Paul! That's right, anything you would like to sponsor!

Leo: Just kidding! I can't believe they went to Michael Arrington, of all the people!

Mary Jo: It couldn't have been worse, really!

Leo: Kara Swisher would have been worse, she's really scary!
  We do this show, normally, we are a little delayed because of the Amazon announcement... We do this show 11am pacific, 2 pm eastern, 1800 UTC on Wednesday's. If you watch live, I appreciate it, because I love seeing you here, we take your feedback and all that stuff, but if you can't watch live, on demand audio and video is always available after the fact at TwiT.tv/ww or wherever finer podcast are aggregated, including the xBox music place thing. Don't forget Paul's new book... is it just a re-write of the old book?

Paul: Yeah, it's just a re-write! I will write part of it tonight while I'm doing something else, it's so easy!

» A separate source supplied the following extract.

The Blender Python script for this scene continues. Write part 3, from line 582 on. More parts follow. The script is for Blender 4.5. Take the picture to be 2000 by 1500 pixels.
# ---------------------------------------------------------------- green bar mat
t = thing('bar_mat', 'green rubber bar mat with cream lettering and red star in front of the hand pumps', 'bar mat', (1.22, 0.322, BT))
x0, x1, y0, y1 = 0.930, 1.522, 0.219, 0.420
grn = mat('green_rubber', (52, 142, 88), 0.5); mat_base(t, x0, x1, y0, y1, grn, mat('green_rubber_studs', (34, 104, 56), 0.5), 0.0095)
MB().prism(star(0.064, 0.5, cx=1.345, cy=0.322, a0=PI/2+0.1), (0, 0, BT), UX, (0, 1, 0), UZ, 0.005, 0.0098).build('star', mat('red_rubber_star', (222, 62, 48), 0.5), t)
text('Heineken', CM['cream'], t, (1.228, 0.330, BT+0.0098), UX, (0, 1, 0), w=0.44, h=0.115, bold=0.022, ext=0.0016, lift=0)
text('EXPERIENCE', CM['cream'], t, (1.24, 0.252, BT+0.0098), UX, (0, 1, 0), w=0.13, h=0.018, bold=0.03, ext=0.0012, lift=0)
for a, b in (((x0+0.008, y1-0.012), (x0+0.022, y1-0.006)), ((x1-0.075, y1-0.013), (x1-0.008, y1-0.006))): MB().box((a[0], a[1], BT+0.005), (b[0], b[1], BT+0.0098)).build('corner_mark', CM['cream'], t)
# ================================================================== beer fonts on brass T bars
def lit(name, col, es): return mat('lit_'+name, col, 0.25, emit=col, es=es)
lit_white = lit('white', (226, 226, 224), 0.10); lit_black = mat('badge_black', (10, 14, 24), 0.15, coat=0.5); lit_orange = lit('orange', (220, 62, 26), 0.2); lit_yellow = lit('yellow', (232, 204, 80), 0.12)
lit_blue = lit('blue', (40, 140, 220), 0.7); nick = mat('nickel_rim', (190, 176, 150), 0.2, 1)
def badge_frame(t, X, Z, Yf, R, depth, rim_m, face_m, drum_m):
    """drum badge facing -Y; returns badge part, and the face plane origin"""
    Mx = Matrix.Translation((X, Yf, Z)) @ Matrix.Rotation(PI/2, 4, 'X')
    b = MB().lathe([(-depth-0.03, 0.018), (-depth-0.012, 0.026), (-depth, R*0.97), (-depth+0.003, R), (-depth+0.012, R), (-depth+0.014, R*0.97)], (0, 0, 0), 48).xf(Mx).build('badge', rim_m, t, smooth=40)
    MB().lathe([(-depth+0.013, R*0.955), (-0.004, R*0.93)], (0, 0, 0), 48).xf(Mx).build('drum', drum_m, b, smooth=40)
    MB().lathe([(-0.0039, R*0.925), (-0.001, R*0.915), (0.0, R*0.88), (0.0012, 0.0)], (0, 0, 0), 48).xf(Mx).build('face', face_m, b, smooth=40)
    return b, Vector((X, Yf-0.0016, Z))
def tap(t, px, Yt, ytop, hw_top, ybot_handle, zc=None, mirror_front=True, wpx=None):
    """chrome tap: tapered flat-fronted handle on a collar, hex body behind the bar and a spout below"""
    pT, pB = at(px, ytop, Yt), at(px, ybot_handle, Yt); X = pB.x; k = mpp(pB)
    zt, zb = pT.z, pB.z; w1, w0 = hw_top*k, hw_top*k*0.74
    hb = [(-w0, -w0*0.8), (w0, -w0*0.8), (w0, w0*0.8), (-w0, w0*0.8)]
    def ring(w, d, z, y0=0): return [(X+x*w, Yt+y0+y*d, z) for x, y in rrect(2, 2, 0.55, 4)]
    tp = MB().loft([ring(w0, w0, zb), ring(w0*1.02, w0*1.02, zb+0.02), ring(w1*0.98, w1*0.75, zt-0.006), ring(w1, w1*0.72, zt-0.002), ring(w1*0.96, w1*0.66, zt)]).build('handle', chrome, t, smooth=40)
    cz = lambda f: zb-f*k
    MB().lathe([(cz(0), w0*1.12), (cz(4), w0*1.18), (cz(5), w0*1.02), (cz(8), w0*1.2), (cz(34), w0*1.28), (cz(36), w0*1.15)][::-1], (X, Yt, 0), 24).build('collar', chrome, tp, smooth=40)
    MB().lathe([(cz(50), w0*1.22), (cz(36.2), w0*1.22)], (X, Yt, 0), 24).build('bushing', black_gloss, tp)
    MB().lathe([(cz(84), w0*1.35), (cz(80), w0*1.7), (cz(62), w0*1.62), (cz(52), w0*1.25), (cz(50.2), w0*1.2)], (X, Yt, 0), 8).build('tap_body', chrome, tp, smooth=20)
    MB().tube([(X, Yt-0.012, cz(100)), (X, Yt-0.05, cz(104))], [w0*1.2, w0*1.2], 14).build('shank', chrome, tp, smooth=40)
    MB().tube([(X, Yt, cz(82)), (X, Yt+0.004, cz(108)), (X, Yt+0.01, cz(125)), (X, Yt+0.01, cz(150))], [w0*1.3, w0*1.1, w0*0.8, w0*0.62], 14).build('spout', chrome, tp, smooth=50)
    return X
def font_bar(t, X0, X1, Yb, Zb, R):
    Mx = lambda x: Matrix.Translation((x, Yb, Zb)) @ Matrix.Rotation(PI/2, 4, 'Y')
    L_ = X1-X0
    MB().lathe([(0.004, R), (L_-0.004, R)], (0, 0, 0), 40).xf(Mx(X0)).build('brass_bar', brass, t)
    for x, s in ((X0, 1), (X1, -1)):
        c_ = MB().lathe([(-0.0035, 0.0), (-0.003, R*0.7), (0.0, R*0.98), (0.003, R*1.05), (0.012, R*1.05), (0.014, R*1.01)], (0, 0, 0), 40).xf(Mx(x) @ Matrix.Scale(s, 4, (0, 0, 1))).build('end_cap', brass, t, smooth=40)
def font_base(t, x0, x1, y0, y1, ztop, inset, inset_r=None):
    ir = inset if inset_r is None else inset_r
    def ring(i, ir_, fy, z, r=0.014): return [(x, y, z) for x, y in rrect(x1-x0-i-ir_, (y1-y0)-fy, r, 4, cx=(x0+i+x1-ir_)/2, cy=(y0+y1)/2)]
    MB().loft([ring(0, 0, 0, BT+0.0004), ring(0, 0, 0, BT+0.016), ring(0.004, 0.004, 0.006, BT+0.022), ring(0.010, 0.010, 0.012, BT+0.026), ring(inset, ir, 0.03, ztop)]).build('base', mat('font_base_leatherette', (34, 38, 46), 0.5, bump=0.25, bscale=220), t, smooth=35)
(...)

Leo: It's so easy! He can now write books in his sleep. The Window's Phone 8.1 field guide. You'll find it at windowsphonebook.com you can download the first edition... help Paul write it! Then he'll publish it in  Calibre!

Paul: We could all lose money on it together... it would be fun! I like to spread the lack of wealth!

Leo: I blame Amazon!

Paul: When I write a book, every expense is spared!